A clientela é farta. Por dia, Mineiro diz vender mais de 700 pães. No trajeto, são muitas paradas: construções, floriculturas, bares, escritórios, escolas, consultórios e casas. É só buzinar e, em pouco tempo, a bicicleta está rodeada de consumidores. "Tenho uma freguesia formada. E está sempre aumentando. É fundamental estar pontualmente nos mesmos lugares, faça chuva ou faça sol."
A qualidade dos pães e o preço agradam ao vigia Célio Martins, um dos clientes de Mineiro. "Os produtos são benfeitos e baratos. Uma rosquinha, que na padaria custa R$ 2, ele vende por R$ 1." A razão é simples. Os padeiros ambulantes compram em grande quantidade, reduzindo o preço do produto. Para Ângela Dias, moradorado centro de São Bernardo, o melhor é a facilidade. "Faz três anos que eu não preciso ir à padaria de manhã."
Mineiro começou a entregar pães sobre duas rodas neste ano. Pegou o ponto de um amigo e está esperançoso. "No início, achei que não ia dar certo. Mas valia a pena para não ficar desempregado. Pretendo continuar."
Assim como Mineiro, Fagner Fernandes do Nascimento também vê mais vantagens na venda de pães a domicílio do que num emprego formal. Ele já trabalhou em várias fábricas do ABC como soldador. Deixou de lado a profissão para ganhar a vida com a bicicleta. "Era mais tranquilo quando tinha registro em carteira. Mas prefiro trabalhar por conta, pois sei que, no final do mês, salário e emprego só dependem de mim."
Em Santo André, Jair Gomes vende pães há dez anos pelas ruas. Segundo ele, o segredo para permanecer no mercado é a boa administração. "Tem que ter cabeça. Quem não tem juízo não consegue se manter, porque, quando começa a ganhar dinheiro, gasta tudo. Daí, se um dia não vender bem, no outro não tem como comprar os pães."
Gomes está levando sua filosofia de trabalho a sério. Com objetivo de ampliar seus negócios, o padeiro ambulante comprou uma moto em fevereiro. "Agora, consigo ir e voltar várias vezes e, assim, atender a mais bairros."
Em Santo André, os vendedores resolveram se organizar numa espécie de associação, como forma de delimitar a área de atuação. Nascimento conta que o que vale é o respeito. "Não tem nada regulamentado. Atualmente, somos em 11. Cada um tem o seu setor e não pode invadir o território do outro."

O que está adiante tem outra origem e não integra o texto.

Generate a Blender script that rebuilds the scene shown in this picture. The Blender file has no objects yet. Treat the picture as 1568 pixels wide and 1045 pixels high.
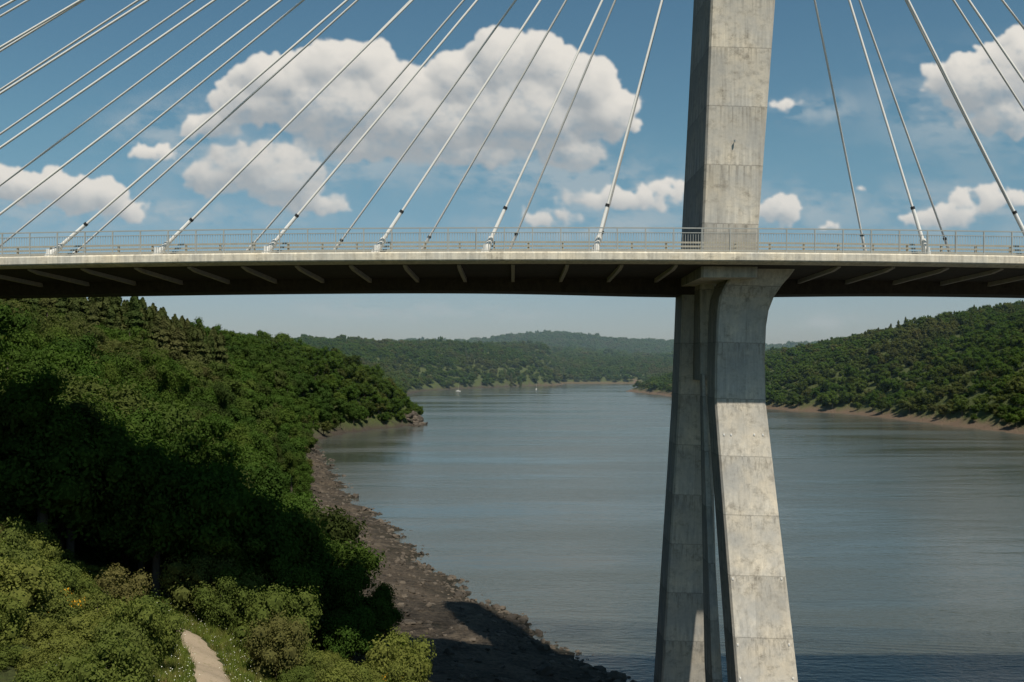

A união do grupo ajudou também na escolha do fornecedor. Juntos, compram mais de 8.000 pães por dia. Dessa forma, conseguem melhor preço com Genildo Santos Araújo, dono de uma pequena fábrica de pães na Vila Sapopemba, em São Paulo.
Araújo é fabricante de biscoitos. Há quatro meses adaptou o maquinário e contratou quatro padeiros para fornecer pães para os ambulantes. "Procuro ser caprichoso. Os vendedores são organizados e exigentes. Se o pão não estiver legal ou com um bom preço, todos mudam de fornecedor."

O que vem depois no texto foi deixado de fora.